Glenda, robándome un jersey por la noche y echándose a dormir encima para conservar el olor de quien ya había elegido como compañero de vida la noche que llegó a casa. Glenda, increíblemente diminuta jugando con un gran dado amarillo que no cabía entonces en su boca. Glenda, una cachorrona loca buscando perros y niños con los que jugar hasta el agotamiento. Glenda, descubriendo asombrada la existencia de unos seres más bien antipáticos llamados “gatas”. Glenda, pinchando balones como portera de fútbol, lamiendo rostros infantiles, encontrando pelotas de tenis bajo los coches. Glenda, saltando una y otra vez las verjas de la bolera en una exhibición de potencia y de vitalidad. Glenda, devenida en poeta de pronto y olisqueando atónita el vuelo de una mariposa. Galopando en la playa, señora de las olas. Mirando los fuegos artificiales por la ventana. Cuidando a Leo, echando de menos a Leo. Panza arriba en busca de cosquillas. Glenda intentando controlar los desmanes de su niña Gin. Glenda.
Cómo no le iba a resultar duro a un corazón tan grande trabajar tanto tiempo con tanta intensidad, cómo no iba a pasarle factura tanta vida.
Fue de repente, en octubre, apenas mes y medio, cuando Glenda se volvió vieja. Tras un verano de sol y ligereza, empezaron las patas a moverse torpes imprecisas, empezó su respiración a ser jadeo.
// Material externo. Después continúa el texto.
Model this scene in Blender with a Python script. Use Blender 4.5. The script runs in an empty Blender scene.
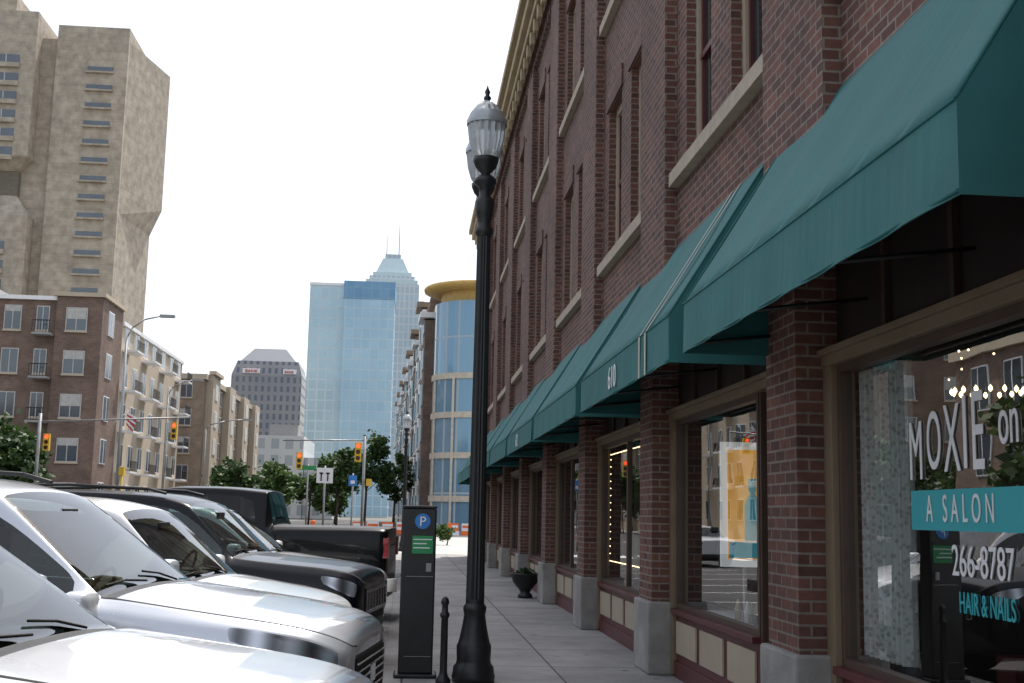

La artrosis muerde sus vértebras, un pequeño velo de cataratas nubla su mirada, y su ritmo es lento, como de zarabanda triste cuando se tumba en plena calle para recuperar las fuerzas o contempla esas escaleras y cuestas que se le han vuelto terribles enemigas. Y eso a pesar de que se resiste a la ayuda, de que no le gusta que la tome en brazos para subir hasta la puerta de casa.
Está a la puerta cuando voy a salir, porque no quiere renunciar a sus paseos. Espera un grito de ánimo, un absurdo “vamos, chiquitina” para encontrar en su debilidad un poso de energía. Soporta con estoicismo los mimos locos de Gin, que la espera coleando, que le lame los hocicos y la nariz intentando insuflarle sus ganas. Olisquea y mordisquea inapetente la comida hasta que por fin me ablanda y acabo buscando una golosina, un poco de carne, algo que le apetezca para comer aun con desgana. Se me tumba al lado cuando estoy al ordenador, cuando leo, cuando duermo, como estirando las horas que nos quedan juntos, preocupada por lo que le pasara mañana a ese insensato que fue el objeto de su guarda y sus cuidados durante tantos años.
Y es que creo que sabe que se está yendo, con esa dignidad con la que nos dejan los animales: obedientes a los dictados de su propio cuerpo y con sus almas siempre limpias. Lenta, llena de paz, Glenda, que siempre ha sido, que es, una estrella, un don, una perra buena.